[EXERCISE DIRECTIONS]
Output the material below in full, exactly as it is.
################
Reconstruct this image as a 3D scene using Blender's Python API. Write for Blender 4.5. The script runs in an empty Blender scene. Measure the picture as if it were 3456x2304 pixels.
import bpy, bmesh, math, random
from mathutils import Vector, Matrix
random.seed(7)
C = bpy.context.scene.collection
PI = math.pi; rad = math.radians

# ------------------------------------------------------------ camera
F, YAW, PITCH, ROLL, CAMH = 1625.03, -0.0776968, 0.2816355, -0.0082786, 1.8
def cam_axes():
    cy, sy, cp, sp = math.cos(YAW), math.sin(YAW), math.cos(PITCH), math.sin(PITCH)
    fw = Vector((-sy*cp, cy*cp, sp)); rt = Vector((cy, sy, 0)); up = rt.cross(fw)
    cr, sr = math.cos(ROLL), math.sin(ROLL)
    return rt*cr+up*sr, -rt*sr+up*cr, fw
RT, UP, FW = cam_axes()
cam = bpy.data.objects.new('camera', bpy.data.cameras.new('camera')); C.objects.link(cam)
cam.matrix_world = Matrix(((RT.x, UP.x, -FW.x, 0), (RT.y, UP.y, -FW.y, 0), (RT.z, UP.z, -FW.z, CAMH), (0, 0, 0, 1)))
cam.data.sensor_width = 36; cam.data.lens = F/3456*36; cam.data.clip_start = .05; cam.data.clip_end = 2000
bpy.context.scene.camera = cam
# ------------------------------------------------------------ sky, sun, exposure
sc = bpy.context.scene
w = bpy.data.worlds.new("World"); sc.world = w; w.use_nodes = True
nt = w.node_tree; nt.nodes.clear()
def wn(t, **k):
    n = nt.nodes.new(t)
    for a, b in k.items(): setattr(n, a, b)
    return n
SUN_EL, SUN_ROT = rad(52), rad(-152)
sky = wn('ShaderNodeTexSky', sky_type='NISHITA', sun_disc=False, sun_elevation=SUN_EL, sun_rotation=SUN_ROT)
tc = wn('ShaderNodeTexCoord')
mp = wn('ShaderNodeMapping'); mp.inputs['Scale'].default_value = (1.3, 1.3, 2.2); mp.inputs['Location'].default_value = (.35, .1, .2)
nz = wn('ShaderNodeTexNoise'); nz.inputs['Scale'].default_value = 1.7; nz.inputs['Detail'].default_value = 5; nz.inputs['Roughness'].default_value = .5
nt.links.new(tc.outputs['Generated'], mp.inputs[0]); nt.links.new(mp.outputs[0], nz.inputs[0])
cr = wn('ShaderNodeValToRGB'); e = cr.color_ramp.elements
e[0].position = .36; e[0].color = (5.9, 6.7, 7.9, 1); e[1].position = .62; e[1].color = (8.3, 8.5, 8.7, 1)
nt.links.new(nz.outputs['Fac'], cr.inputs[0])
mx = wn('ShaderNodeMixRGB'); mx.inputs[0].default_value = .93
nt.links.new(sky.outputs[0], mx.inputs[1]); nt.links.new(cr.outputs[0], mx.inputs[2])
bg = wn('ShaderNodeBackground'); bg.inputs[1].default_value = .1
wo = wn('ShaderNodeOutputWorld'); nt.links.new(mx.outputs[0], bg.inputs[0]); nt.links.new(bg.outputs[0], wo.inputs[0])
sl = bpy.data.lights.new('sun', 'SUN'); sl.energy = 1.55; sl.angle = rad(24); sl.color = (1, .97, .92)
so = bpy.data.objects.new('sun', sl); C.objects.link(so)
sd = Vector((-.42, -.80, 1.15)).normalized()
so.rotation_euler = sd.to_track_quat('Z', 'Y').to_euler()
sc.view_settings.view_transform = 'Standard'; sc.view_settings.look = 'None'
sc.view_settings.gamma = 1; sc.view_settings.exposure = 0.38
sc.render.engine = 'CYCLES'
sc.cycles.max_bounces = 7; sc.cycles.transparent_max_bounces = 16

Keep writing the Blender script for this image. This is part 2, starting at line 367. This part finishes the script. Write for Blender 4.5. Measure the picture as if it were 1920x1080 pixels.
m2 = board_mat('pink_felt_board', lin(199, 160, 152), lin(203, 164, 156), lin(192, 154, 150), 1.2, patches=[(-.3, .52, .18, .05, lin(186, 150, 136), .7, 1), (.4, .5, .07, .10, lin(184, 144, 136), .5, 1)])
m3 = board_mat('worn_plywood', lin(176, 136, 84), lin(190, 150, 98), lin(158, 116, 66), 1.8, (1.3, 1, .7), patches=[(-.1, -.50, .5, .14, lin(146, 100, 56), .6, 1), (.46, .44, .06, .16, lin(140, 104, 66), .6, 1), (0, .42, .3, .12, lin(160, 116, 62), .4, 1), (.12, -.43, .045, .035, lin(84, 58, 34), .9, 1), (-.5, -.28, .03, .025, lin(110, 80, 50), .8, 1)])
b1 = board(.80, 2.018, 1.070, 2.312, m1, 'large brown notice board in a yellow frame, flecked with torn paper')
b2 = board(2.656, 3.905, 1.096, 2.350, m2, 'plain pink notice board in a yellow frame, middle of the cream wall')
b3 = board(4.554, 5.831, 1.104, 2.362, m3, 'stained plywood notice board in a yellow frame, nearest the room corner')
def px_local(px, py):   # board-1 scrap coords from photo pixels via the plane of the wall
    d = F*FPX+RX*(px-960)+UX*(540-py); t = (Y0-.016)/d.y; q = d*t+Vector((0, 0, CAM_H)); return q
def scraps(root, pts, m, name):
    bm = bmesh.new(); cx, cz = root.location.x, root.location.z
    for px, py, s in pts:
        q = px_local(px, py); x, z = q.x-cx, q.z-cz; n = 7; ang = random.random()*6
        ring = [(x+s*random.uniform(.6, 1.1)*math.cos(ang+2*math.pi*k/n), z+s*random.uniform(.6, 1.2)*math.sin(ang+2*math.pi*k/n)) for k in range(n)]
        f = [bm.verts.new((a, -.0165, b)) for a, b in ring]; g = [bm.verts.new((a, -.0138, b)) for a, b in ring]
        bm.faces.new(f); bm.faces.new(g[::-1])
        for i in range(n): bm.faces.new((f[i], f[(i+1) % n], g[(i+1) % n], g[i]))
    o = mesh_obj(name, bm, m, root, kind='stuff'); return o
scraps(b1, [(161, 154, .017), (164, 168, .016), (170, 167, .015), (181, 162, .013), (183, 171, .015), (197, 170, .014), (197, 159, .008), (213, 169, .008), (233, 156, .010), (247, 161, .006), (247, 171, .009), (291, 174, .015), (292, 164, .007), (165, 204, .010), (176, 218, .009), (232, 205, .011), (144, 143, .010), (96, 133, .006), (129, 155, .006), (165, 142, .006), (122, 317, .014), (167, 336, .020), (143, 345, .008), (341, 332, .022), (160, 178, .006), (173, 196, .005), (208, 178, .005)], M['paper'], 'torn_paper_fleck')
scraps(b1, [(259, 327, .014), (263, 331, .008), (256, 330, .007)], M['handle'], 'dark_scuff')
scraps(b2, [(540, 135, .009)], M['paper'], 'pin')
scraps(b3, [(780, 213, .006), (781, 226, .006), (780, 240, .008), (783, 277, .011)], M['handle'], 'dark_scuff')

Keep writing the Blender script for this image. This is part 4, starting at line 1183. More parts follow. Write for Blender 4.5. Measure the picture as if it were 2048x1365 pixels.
################
[REPLY TO THE TASK]
Reconstruct this image as a 3D scene using Blender's Python API. Write for Blender 4.5. The script runs in an empty Blender scene. Measure the picture as if it were 3456x2304 pixels.
import bpy, bmesh, math, random
from mathutils import Vector, Matrix
random.seed(7)
C = bpy.context.scene.collection
PI = math.pi; rad = math.radians

# ------------------------------------------------------------ camera
F, YAW, PITCH, ROLL, CAMH = 1625.03, -0.0776968, 0.2816355, -0.0082786, 1.8
def cam_axes():
    cy, sy, cp, sp = math.cos(YAW), math.sin(YAW), math.cos(PITCH), math.sin(PITCH)
    fw = Vector((-sy*cp, cy*cp, sp)); rt = Vector((cy, sy, 0)); up = rt.cross(fw)
    cr, sr = math.cos(ROLL), math.sin(ROLL)
    return rt*cr+up*sr, -rt*sr+up*cr, fw
RT, UP, FW = cam_axes()
cam = bpy.data.objects.new('camera', bpy.data.cameras.new('camera')); C.objects.link(cam)
cam.matrix_world = Matrix(((RT.x, UP.x, -FW.x, 0), (RT.y, UP.y, -FW.y, 0), (RT.z, UP.z, -FW.z, CAMH), (0, 0, 0, 1)))
cam.data.sensor_width = 36; cam.data.lens = F/3456*36; cam.data.clip_start = .05; cam.data.clip_end = 2000
bpy.context.scene.camera = cam
# ------------------------------------------------------------ sky, sun, exposure
sc = bpy.context.scene
w = bpy.data.worlds.new("World"); sc.world = w; w.use_nodes = True
nt = w.node_tree; nt.nodes.clear()
def wn(t, **k):
    n = nt.nodes.new(t)
    for a, b in k.items(): setattr(n, a, b)
    return n
SUN_EL, SUN_ROT = rad(52), rad(-152)
sky = wn('ShaderNodeTexSky', sky_type='NISHITA', sun_disc=False, sun_elevation=SUN_EL, sun_rotation=SUN_ROT)
tc = wn('ShaderNodeTexCoord')
mp = wn('ShaderNodeMapping'); mp.inputs['Scale'].default_value = (1.3, 1.3, 2.2); mp.inputs['Location'].default_value = (.35, .1, .2)
nz = wn('ShaderNodeTexNoise'); nz.inputs['Scale'].default_value = 1.7; nz.inputs['Detail'].default_value = 5; nz.inputs['Roughness'].default_value = .5
nt.links.new(tc.outputs['Generated'], mp.inputs[0]); nt.links.new(mp.outputs[0], nz.inputs[0])
cr = wn('ShaderNodeValToRGB'); e = cr.color_ramp.elements
e[0].position = .36; e[0].color = (5.9, 6.7, 7.9, 1); e[1].position = .62; e[1].color = (8.3, 8.5, 8.7, 1)
nt.links.new(nz.outputs['Fac'], cr.inputs[0])
mx = wn('ShaderNodeMixRGB'); mx.inputs[0].default_value = .93
nt.links.new(sky.outputs[0], mx.inputs[1]); nt.links.new(cr.outputs[0], mx.inputs[2])
bg = wn('ShaderNodeBackground'); bg.inputs[1].default_value = .1
wo = wn('ShaderNodeOutputWorld'); nt.links.new(mx.outputs[0], bg.inputs[0]); nt.links.new(bg.outputs[0], wo.inputs[0])
sl = bpy.data.lights.new('sun', 'SUN'); sl.energy = 1.55; sl.angle = rad(24); sl.color = (1, .97, .92)
so = bpy.data.objects.new('sun', sl); C.objects.link(so)
sd = Vector((-.42, -.80, 1.15)).normalized()
so.rotation_euler = sd.to_track_quat('Z', 'Y').to_euler()
sc.view_settings.view_transform = 'Standard'; sc.view_settings.look = 'None'
sc.view_settings.gamma = 1; sc.view_settings.exposure = 0.38
sc.render.engine = 'CYCLES'
sc.cycles.max_bounces = 7; sc.cycles.transparent_max_bounces = 16

Keep writing the Blender script for this image. This is part 2, starting at line 367. This part finishes the script. Write for Blender 4.5. Measure the picture as if it were 1920x1080 pixels.
m2 = board_mat('pink_felt_board', lin(199, 160, 152), lin(203, 164, 156), lin(192, 154, 150), 1.2, patches=[(-.3, .52, .18, .05, lin(186, 150, 136), .7, 1), (.4, .5, .07, .10, lin(184, 144, 136), .5, 1)])
m3 = board_mat('worn_plywood', lin(176, 136, 84), lin(190, 150, 98), lin(158, 116, 66), 1.8, (1.3, 1, .7), patches=[(-.1, -.50, .5, .14, lin(146, 100, 56), .6, 1), (.46, .44, .06, .16, lin(140, 104, 66), .6, 1), (0, .42, .3, .12, lin(160, 116, 62), .4, 1), (.12, -.43, .045, .035, lin(84, 58, 34), .9, 1), (-.5, -.28, .03, .025, lin(110, 80, 50), .8, 1)])
b1 = board(.80, 2.018, 1.070, 2.312, m1, 'large brown notice board in a yellow frame, flecked with torn paper')
b2 = board(2.656, 3.905, 1.096, 2.350, m2, 'plain pink notice board in a yellow frame, middle of the cream wall')
b3 = board(4.554, 5.831, 1.104, 2.362, m3, 'stained plywood notice board in a yellow frame, nearest the room corner')
def px_local(px, py):   # board-1 scrap coords from photo pixels via the plane of the wall
    d = F*FPX+RX*(px-960)+UX*(540-py); t = (Y0-.016)/d.y; q = d*t+Vector((0, 0, CAM_H)); return q
def scraps(root, pts, m, name):
    bm = bmesh.new(); cx, cz = root.location.x, root.location.z
    for px, py, s in pts:
        q = px_local(px, py); x, z = q.x-cx, q.z-cz; n = 7; ang = random.random()*6
        ring = [(x+s*random.uniform(.6, 1.1)*math.cos(ang+2*math.pi*k/n), z+s*random.uniform(.6, 1.2)*math.sin(ang+2*math.pi*k/n)) for k in range(n)]
        f = [bm.verts.new((a, -.0165, b)) for a, b in ring]; g = [bm.verts.new((a, -.0138, b)) for a, b in ring]
        bm.faces.new(f); bm.faces.new(g[::-1])
        for i in range(n): bm.faces.new((f[i], f[(i+1) % n], g[(i+1) % n], g[i]))
    o = mesh_obj(name, bm, m, root, kind='stuff'); return o
scraps(b1, [(161, 154, .017), (164, 168, .016), (170, 167, .015), (181, 162, .013), (183, 171, .015), (197, 170, .014), (197, 159, .008), (213, 169, .008), (233, 156, .010), (247, 161, .006), (247, 171, .009), (291, 174, .015), (292, 164, .007), (165, 204, .010), (176, 218, .009), (232, 205, .011), (144, 143, .010), (96, 133, .006), (129, 155, .006), (165, 142, .006), (122, 317, .014), (167, 336, .020), (143, 345, .008), (341, 332, .022), (160, 178, .006), (173, 196, .005), (208, 178, .005)], M['paper'], 'torn_paper_fleck')
scraps(b1, [(259, 327, .014), (263, 331, .008), (256, 330, .007)], M['handle'], 'dark_scuff')
scraps(b2, [(540, 135, .009)], M['paper'], 'pin')
scraps(b3, [(780, 213, .006), (781, 226, .006), (780, 240, .008), (783, 277, .011)], M['handle'], 'dark_scuff')

Keep writing the Blender script for this image. This is part 4, starting at line 1183. More parts follow. Write for Blender 4.5. Measure the picture as if it were 2048x1365 pixels.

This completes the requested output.